Material for this exercise:
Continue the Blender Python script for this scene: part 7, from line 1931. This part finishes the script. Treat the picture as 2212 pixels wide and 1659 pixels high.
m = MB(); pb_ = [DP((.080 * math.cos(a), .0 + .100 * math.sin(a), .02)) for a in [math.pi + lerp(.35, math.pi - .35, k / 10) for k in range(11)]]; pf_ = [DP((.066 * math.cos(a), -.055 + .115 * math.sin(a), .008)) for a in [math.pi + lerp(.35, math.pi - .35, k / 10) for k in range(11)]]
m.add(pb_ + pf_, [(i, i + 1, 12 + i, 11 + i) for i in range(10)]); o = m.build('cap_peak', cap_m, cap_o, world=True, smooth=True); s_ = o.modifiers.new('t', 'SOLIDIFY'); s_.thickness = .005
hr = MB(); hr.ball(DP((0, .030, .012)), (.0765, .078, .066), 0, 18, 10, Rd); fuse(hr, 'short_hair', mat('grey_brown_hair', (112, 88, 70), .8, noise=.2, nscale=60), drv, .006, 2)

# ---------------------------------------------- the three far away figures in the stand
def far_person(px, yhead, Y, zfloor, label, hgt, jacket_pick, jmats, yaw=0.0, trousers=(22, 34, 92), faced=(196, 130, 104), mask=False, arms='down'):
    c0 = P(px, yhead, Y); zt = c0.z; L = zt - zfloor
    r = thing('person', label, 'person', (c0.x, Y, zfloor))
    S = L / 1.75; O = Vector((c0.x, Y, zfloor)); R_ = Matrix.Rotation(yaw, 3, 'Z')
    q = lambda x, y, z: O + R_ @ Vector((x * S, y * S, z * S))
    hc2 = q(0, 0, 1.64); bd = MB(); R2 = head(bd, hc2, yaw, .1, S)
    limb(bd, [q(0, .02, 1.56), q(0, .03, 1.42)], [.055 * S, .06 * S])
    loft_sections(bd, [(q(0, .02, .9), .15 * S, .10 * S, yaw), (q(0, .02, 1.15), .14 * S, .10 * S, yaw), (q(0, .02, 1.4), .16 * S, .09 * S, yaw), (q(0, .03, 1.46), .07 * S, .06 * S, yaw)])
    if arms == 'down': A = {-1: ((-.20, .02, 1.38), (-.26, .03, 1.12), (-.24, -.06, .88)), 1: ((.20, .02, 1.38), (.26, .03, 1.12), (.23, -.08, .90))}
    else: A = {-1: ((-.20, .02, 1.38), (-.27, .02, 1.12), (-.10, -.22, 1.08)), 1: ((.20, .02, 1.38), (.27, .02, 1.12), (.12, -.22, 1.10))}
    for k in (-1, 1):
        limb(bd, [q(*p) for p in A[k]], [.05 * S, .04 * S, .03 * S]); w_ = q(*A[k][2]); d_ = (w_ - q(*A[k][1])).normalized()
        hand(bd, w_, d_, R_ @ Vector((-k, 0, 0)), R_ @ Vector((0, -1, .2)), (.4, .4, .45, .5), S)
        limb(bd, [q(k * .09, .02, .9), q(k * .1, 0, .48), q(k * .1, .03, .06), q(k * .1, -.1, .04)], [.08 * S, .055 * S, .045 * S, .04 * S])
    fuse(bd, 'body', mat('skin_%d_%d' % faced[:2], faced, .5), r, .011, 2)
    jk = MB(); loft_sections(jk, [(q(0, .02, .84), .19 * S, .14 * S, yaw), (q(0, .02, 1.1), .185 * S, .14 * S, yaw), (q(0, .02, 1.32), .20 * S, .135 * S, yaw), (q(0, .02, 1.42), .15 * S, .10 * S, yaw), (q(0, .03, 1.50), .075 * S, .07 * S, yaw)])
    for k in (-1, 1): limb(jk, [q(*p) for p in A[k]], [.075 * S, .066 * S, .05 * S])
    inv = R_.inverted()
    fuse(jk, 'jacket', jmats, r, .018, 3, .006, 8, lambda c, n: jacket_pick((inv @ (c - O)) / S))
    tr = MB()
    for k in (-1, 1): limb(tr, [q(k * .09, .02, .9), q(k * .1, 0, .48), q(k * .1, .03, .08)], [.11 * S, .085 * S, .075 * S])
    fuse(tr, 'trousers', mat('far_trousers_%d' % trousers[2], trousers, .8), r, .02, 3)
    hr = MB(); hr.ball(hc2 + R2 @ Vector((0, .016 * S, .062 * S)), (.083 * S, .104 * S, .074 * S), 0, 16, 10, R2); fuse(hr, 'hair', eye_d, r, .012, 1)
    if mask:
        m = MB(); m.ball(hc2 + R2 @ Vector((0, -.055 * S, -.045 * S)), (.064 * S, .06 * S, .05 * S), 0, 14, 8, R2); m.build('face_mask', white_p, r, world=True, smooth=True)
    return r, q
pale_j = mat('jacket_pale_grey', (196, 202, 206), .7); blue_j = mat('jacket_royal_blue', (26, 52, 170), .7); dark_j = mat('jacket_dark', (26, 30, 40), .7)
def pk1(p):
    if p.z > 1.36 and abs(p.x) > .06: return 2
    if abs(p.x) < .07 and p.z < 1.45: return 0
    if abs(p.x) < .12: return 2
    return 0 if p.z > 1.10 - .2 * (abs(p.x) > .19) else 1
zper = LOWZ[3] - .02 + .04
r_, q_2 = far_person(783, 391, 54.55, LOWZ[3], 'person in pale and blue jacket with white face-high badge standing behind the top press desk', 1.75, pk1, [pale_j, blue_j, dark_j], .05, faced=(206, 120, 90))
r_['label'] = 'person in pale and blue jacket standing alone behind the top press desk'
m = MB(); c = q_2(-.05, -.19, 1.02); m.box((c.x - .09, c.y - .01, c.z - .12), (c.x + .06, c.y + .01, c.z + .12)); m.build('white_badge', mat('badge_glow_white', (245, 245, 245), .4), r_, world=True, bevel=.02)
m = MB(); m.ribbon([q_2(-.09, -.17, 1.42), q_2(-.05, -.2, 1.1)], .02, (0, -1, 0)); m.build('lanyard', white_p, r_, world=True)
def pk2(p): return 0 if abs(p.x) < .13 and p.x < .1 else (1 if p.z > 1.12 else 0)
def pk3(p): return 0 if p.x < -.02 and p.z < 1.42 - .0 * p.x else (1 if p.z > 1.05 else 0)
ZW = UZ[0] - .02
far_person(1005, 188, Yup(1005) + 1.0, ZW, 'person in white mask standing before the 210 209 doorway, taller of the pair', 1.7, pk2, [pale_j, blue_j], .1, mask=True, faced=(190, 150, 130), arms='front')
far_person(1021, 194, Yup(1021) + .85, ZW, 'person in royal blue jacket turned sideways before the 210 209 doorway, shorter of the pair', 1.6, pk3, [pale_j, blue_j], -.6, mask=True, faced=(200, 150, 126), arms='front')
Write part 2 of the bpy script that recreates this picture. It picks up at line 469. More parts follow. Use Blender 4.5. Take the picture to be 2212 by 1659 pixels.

Task to carry out:
Set out every line from the material that contains the string "Blender".

The reply:
Continue the Blender Python script for this scene: part 7, from line 1931. This part finishes the script. Treat the picture as 2212 pixels wide and 1659 pixels high.
Write part 2 of the bpy script that recreates this picture. It picks up at line 469. More parts follow. Use Blender 4.5. Take the picture to be 2212 by 1659 pixels.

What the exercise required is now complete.